Sąd Najwyższy (sygnatura akt III CZP 106/18) orzekł, że prawo wierzyciela do zaspokojenia się (spłaty długu) z majątku wspólnego małżonków na podstawie art. 41 § 1 kodeksu rodzinnego i opiekuńczego może zostać zrealizowane także poprzez wniesienie powództwa przeciwko małżonkowi dłużnika. Polega to na zobowiązaniu go do spełnienia świadczenia wynikającego z czynności prawnej, której stroną pozwany małżonek nie był, niezależnie od tego, czy świadczenie to objęte jest tytułem egzekucyjnym wydanym uprzednio przeciwko samemu dłużnikowi.
Wspomniany art. 41 § 1 kodeksu rodzinnego określa podstawową zasadę odpowiedzialności majątkowej małżonków. Zgodnie z nią, jeżeli małżonek zaciągnął dług za zgodą drugiego, to wierzyciel może żądać spłaty długu także z ich majątku wspólnego (bez zgody tylko z majątku osobistego małżonka-dłużnika). Do tej pory nie była rozstrzygnięta wyraźnie kwestia, czy wierzyciel może realizować swoje prawo także poprzez wytoczenie procesu współmałżonkowi, nawet jeśli jest już wyrok przeciw małżonkowi-dłużnikowi.
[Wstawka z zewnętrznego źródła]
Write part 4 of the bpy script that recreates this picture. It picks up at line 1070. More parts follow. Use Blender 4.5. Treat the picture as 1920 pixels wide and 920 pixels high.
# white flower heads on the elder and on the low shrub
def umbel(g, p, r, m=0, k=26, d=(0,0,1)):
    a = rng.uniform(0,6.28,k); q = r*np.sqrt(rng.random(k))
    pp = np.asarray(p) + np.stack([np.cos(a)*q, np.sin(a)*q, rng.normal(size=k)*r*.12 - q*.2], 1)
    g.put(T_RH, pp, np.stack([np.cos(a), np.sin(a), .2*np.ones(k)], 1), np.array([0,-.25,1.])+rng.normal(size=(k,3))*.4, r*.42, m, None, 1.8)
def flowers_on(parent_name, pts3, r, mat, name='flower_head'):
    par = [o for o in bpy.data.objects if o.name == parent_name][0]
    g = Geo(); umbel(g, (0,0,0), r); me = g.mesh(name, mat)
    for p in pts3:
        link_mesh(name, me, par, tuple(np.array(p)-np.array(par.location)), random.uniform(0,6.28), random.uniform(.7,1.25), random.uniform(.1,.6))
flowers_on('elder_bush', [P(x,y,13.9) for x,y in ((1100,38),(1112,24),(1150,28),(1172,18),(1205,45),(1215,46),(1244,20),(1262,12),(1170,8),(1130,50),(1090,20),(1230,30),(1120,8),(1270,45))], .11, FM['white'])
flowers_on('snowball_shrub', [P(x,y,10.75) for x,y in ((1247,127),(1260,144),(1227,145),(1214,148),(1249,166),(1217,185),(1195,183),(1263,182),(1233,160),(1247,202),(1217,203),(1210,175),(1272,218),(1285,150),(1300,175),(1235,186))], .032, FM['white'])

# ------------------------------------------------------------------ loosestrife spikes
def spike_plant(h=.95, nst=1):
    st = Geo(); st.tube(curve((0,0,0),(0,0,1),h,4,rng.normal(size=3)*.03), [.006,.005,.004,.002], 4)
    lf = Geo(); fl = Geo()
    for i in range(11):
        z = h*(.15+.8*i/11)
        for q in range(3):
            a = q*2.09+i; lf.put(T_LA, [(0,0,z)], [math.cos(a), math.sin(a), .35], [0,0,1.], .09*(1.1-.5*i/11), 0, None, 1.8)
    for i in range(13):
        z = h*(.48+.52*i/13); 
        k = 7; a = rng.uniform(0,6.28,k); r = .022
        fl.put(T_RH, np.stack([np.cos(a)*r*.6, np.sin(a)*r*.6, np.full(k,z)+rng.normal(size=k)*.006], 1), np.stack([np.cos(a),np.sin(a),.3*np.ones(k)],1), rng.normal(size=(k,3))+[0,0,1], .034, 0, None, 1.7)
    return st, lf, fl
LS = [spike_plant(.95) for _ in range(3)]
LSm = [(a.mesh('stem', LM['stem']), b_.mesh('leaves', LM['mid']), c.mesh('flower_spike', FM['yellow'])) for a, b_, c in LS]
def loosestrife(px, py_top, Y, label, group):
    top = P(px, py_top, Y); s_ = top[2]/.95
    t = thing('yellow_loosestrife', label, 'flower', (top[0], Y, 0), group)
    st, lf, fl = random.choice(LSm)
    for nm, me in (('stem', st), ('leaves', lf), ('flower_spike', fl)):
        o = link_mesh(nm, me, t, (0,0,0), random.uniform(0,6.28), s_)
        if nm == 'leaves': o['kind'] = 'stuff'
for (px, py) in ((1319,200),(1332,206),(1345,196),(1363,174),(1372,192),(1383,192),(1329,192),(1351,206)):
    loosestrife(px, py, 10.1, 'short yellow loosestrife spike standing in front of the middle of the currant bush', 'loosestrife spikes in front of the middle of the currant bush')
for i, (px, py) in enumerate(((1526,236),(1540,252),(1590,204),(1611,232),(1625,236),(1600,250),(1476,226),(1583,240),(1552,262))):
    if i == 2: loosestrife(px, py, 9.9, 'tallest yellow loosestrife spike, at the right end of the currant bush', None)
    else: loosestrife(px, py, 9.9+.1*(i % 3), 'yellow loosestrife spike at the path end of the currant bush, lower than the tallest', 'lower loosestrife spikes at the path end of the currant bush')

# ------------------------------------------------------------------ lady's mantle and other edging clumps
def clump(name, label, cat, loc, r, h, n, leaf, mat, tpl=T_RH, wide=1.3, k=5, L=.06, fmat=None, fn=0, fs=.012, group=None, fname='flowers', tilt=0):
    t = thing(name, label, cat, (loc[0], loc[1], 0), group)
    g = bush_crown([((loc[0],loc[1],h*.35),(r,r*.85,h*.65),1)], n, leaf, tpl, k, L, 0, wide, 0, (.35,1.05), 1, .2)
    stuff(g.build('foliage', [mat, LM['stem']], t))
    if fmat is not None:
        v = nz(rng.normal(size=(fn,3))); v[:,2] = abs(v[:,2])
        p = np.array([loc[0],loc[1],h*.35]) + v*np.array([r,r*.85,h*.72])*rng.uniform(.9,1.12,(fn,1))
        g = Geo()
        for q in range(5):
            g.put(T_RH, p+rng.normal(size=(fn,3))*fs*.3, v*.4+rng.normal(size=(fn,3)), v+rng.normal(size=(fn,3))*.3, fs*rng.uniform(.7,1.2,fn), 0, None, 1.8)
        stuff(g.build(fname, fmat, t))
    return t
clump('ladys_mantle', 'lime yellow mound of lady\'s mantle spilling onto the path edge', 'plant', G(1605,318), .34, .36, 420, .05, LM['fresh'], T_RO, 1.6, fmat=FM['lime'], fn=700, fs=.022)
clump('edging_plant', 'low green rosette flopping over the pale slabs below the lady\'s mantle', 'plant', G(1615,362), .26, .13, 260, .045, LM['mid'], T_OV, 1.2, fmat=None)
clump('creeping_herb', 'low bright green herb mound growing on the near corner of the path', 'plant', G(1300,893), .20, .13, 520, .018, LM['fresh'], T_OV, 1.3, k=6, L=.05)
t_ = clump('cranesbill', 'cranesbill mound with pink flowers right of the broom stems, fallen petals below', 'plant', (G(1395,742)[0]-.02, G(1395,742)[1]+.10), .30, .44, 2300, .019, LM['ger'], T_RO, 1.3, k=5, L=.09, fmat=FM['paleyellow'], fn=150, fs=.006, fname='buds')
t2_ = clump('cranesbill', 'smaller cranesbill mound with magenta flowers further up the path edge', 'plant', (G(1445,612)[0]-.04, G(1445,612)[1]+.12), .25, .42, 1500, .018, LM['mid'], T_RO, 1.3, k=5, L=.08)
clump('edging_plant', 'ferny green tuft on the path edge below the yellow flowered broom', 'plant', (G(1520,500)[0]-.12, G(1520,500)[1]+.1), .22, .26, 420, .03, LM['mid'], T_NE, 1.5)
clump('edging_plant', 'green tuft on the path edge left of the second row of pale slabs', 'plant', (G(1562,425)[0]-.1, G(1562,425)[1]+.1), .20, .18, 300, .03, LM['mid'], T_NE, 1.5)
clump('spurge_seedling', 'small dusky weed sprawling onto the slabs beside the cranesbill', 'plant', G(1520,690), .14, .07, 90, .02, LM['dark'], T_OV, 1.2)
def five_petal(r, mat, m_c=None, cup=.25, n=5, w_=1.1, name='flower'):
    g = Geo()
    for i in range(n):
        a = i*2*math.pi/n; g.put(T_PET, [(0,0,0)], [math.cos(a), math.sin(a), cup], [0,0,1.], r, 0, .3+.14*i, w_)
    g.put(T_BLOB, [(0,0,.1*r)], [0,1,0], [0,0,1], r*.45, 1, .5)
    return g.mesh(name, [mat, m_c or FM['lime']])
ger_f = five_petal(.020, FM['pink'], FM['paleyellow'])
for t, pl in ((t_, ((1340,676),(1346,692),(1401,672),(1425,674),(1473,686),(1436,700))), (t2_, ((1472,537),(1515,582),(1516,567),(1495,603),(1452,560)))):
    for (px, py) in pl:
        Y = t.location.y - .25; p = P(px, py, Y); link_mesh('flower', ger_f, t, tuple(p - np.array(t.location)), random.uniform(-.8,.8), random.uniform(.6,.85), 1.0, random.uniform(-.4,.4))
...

Sąd Najwyższy wskazał, iż wprawdzie współmałżonek dłużnika nie jest współdłużnikiem, ale odpowiada za spłatę długu, jest tzw. współdłużnikiem egzekucyjnym, który musi znosić egzekucję z majątku wspólnego małżonków. Należy zatem dopuścić możliwość jego pozwania, gdyż to uprawnienie urealni ochronę wierzyciela, a z drugiej strony odpowiedzialność dłużnika. Przyjęcie przeciwnego stanowiska oznaczałoby nieuzasadnioną dysproporcję między ochroną dłużnika i wierzyciela.